Si cualquier recuerdo que pueda evocarles hoy y aquí sobre el 0-5 les parece exagerado por los colores, la nostalgia y el cruyffismo, ya les digo ahora que tienen razón. Pero recuerden que incluso el New York Times hizo una pieza (y eso que, hace 50 años, ni el fútbol ni la España de Franco pintaban nada en Estados Unidos) en la que se dijo que ese resultado “había hecho más por la causa catalana de lo que cualquier político o figura de la resistencia hubiera hecho”.
El articulista también exageró, porque estamos hablando de un partido de fútbol. De acuerdo.
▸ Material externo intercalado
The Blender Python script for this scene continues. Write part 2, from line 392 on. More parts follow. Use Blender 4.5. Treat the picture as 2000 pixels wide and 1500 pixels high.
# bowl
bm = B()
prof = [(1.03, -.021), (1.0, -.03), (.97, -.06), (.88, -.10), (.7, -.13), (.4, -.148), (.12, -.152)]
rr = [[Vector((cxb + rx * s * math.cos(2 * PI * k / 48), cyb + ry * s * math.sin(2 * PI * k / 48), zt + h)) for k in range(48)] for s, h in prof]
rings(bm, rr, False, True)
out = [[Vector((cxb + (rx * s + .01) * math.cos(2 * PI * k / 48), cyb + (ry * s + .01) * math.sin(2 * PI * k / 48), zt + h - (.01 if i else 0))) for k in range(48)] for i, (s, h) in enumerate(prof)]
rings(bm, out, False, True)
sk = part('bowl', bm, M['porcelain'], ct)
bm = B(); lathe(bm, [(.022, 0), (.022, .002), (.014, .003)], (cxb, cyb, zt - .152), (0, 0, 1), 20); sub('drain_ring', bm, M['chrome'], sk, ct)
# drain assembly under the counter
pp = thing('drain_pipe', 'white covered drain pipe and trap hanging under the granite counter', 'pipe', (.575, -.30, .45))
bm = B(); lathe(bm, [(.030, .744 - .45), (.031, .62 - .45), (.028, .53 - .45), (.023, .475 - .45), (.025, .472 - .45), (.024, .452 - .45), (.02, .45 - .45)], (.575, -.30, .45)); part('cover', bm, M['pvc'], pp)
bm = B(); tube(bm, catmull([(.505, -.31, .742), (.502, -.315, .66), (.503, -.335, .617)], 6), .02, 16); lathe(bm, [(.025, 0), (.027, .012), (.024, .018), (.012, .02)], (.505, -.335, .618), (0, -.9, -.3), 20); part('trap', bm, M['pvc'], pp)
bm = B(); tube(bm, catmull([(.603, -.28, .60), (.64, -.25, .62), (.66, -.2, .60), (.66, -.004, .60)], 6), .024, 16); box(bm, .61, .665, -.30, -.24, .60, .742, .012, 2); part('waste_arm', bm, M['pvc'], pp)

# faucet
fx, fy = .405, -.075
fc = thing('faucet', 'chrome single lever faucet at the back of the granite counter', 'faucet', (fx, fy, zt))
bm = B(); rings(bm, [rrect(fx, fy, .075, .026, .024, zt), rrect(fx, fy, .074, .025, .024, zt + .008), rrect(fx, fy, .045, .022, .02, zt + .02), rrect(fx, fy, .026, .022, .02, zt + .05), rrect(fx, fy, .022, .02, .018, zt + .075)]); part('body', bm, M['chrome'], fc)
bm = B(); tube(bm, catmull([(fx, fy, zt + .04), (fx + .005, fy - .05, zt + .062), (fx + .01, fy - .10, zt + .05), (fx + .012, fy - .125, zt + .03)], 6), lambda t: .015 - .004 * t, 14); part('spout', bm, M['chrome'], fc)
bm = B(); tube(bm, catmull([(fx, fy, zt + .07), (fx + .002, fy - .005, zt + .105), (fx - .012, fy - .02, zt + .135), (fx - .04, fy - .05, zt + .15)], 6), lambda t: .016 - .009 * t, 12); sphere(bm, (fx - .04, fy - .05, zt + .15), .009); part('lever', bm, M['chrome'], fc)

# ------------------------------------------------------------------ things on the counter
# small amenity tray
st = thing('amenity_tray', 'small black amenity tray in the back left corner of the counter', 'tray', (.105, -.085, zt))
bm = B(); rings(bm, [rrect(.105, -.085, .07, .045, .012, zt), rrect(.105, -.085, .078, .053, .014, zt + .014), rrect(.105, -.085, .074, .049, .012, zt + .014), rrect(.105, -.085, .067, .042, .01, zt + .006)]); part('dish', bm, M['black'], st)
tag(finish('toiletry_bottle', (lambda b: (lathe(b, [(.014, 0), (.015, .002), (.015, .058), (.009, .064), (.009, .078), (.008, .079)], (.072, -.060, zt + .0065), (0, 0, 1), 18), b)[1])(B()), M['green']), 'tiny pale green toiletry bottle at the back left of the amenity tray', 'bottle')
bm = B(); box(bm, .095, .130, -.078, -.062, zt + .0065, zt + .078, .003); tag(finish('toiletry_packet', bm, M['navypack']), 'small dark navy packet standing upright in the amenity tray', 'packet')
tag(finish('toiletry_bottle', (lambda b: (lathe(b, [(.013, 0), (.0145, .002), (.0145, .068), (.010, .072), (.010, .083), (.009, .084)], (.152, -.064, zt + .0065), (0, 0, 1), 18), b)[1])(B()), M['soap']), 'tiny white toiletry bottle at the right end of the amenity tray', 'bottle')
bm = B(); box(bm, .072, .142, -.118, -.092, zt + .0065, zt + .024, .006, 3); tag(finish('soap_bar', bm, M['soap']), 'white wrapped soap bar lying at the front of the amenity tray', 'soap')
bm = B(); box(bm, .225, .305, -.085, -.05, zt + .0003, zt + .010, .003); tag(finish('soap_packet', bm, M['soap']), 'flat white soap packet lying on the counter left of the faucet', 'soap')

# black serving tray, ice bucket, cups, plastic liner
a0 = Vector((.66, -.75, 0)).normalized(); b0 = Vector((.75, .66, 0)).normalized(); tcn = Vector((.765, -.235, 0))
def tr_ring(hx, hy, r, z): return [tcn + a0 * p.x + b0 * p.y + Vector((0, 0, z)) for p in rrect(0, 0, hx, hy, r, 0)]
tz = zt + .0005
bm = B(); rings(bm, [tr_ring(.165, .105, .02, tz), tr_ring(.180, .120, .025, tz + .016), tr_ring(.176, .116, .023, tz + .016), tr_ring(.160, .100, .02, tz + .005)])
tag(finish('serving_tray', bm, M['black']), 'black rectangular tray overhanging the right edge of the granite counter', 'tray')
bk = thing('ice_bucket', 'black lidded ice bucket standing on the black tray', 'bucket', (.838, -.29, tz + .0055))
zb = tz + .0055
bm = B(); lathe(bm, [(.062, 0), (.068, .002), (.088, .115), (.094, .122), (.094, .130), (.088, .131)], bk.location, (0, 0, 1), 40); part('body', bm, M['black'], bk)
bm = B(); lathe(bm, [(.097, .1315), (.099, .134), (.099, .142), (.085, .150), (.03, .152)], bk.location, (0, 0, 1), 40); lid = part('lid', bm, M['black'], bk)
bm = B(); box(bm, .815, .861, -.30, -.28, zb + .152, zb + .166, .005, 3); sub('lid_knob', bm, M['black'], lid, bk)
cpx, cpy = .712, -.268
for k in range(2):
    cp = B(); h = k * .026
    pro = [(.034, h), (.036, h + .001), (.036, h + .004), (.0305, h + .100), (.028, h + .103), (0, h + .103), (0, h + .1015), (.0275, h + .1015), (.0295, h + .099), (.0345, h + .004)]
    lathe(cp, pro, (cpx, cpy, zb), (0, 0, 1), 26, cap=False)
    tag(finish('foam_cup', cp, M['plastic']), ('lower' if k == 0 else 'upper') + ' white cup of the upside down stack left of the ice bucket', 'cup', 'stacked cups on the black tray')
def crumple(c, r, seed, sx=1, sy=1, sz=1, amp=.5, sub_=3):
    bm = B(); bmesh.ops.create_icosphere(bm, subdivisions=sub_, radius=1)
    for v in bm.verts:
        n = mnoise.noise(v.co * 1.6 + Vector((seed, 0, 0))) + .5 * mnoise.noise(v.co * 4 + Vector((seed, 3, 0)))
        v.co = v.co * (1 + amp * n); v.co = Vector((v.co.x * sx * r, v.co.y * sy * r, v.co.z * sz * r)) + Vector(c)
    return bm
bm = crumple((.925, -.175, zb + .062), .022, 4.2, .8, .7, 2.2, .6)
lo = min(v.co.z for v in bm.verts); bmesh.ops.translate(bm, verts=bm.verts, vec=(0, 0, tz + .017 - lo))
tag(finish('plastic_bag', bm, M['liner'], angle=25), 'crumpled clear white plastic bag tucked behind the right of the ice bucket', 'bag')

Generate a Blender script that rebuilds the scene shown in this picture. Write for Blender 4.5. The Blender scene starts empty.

Pero el fútbol era la única actividad de masas en la que nos estaba permitido competir. Y, por tanto, el autor captó la corriente de fondo: fue la primera vez en la vida en la que miles de catalanes ganaron. Y casi más importante que demuéstrale al Madrid que le podíamos golear, fue demostrarnos a nosotros mismos que también sabíamos ganar.
Fue la primera gran victoria colectiva de nuestra vida. Una victoria simbólica, sí, pero rotunda, en campo contrario y televisada por la misma (y única) televisión que nos restregaba cada día por la pantalla de que el rival era “el equipo de todos los españoles”. Por eso entiendo ahora a mi padre llamando a un compañero de trabajo y diciéndole: “¿Lo has visto esto, Miguel? ¿Lo has visto?” Un 0-5 del Barça en el Madrid “en el Estadio Santiago Bernabeu” (pronunciado con solemnidad y respeto reverencial) era mucho más de lo que estaba permitido, era un acto subversivo, casi sacrílogo.
Acomplejados y sin autoestima, el 0-5 fue un triunfo de la audacia de quienes ficharon a un jugador audaz, talentoso y ganador. En el país del "no te signifiques" fue una victoria del desacomplejo y de la modernidad. Por eso, aunque ya ha pasado medio siglo, el 17 de febrero sigue siendo un día de fiesta.